→ Given request
Transcribe the full listing below exactly.

###

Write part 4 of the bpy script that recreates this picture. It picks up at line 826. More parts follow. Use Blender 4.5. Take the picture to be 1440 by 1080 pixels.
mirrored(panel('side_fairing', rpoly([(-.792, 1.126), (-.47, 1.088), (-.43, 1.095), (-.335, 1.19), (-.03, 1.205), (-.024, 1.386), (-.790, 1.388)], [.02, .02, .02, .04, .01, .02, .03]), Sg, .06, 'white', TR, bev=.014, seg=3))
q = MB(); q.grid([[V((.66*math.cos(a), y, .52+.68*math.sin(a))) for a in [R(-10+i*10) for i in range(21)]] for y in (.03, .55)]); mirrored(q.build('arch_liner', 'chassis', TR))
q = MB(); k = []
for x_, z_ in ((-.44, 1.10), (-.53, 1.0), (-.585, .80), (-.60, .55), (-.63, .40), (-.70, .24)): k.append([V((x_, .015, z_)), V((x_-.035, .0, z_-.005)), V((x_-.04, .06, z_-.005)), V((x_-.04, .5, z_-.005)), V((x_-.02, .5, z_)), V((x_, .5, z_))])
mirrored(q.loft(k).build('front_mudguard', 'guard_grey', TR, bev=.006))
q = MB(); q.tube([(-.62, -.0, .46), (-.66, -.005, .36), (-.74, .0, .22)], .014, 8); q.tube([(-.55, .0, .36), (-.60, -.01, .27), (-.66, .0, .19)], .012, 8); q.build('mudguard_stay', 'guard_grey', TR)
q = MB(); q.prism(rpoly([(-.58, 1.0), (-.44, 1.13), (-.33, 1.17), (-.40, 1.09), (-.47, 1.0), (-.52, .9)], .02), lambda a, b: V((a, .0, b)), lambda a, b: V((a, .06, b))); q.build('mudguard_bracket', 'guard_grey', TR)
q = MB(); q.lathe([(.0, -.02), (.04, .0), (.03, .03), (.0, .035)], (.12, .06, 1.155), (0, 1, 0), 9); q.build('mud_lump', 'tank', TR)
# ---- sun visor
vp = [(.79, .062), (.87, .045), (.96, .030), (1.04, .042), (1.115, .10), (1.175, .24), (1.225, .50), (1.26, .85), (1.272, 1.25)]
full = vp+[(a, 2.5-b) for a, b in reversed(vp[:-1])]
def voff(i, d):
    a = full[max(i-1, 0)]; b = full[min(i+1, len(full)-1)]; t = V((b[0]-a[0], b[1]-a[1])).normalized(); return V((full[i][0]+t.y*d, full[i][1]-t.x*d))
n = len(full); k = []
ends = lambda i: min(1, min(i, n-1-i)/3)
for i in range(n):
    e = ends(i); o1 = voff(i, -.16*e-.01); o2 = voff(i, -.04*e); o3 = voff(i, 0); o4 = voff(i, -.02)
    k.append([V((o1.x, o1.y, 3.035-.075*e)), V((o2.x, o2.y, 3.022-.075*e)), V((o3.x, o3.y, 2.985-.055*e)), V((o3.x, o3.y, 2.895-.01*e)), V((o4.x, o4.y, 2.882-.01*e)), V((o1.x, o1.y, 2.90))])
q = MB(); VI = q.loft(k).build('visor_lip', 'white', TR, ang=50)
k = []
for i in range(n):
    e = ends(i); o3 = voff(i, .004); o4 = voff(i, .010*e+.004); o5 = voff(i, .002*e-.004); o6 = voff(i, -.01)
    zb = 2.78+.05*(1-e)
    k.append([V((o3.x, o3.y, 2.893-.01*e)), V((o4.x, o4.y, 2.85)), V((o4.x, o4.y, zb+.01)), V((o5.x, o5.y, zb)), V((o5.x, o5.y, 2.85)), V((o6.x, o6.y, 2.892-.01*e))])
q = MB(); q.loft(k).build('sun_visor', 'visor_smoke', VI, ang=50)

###

→ Result of this task
Write part 4 of the bpy script that recreates this picture. It picks up at line 826. More parts follow. Use Blender 4.5. Take the picture to be 1440 by 1080 pixels.
mirrored(panel('side_fairing', rpoly([(-.792, 1.126), (-.47, 1.088), (-.43, 1.095), (-.335, 1.19), (-.03, 1.205), (-.024, 1.386), (-.790, 1.388)], [.02, .02, .02, .04, .01, .02, .03]), Sg, .06, 'white', TR, bev=.014, seg=3))
q = MB(); q.grid([[V((.66*math.cos(a), y, .52+.68*math.sin(a))) for a in [R(-10+i*10) for i in range(21)]] for y in (.03, .55)]); mirrored(q.build('arch_liner', 'chassis', TR))
q = MB(); k = []
for x_, z_ in ((-.44, 1.10), (-.53, 1.0), (-.585, .80), (-.60, .55), (-.63, .40), (-.70, .24)): k.append([V((x_, .015, z_)), V((x_-.035, .0, z_-.005)), V((x_-.04, .06, z_-.005)), V((x_-.04, .5, z_-.005)), V((x_-.02, .5, z_)), V((x_, .5, z_))])
mirrored(q.loft(k).build('front_mudguard', 'guard_grey', TR, bev=.006))
q = MB(); q.tube([(-.62, -.0, .46), (-.66, -.005, .36), (-.74, .0, .22)], .014, 8); q.tube([(-.55, .0, .36), (-.60, -.01, .27), (-.66, .0, .19)], .012, 8); q.build('mudguard_stay', 'guard_grey', TR)
q = MB(); q.prism(rpoly([(-.58, 1.0), (-.44, 1.13), (-.33, 1.17), (-.40, 1.09), (-.47, 1.0), (-.52, .9)], .02), lambda a, b: V((a, .0, b)), lambda a, b: V((a, .06, b))); q.build('mudguard_bracket', 'guard_grey', TR)
q = MB(); q.lathe([(.0, -.02), (.04, .0), (.03, .03), (.0, .035)], (.12, .06, 1.155), (0, 1, 0), 9); q.build('mud_lump', 'tank', TR)
# ---- sun visor
vp = [(.79, .062), (.87, .045), (.96, .030), (1.04, .042), (1.115, .10), (1.175, .24), (1.225, .50), (1.26, .85), (1.272, 1.25)]
full = vp+[(a, 2.5-b) for a, b in reversed(vp[:-1])]
def voff(i, d):
    a = full[max(i-1, 0)]; b = full[min(i+1, len(full)-1)]; t = V((b[0]-a[0], b[1]-a[1])).normalized(); return V((full[i][0]+t.y*d, full[i][1]-t.x*d))
n = len(full); k = []
ends = lambda i: min(1, min(i, n-1-i)/3)
for i in range(n):
    e = ends(i); o1 = voff(i, -.16*e-.01); o2 = voff(i, -.04*e); o3 = voff(i, 0); o4 = voff(i, -.02)
    k.append([V((o1.x, o1.y, 3.035-.075*e)), V((o2.x, o2.y, 3.022-.075*e)), V((o3.x, o3.y, 2.985-.055*e)), V((o3.x, o3.y, 2.895-.01*e)), V((o4.x, o4.y, 2.882-.01*e)), V((o1.x, o1.y, 2.90))])
q = MB(); VI = q.loft(k).build('visor_lip', 'white', TR, ang=50)
k = []
for i in range(n):
    e = ends(i); o3 = voff(i, .004); o4 = voff(i, .010*e+.004); o5 = voff(i, .002*e-.004); o6 = voff(i, -.01)
    zb = 2.78+.05*(1-e)
    k.append([V((o3.x, o3.y, 2.893-.01*e)), V((o4.x, o4.y, 2.85)), V((o4.x, o4.y, zb+.01)), V((o5.x, o5.y, zb)), V((o5.x, o5.y, 2.85)), V((o6.x, o6.y, 2.892-.01*e))])
q = MB(); q.loft(k).build('sun_visor', 'visor_smoke', VI, ang=50)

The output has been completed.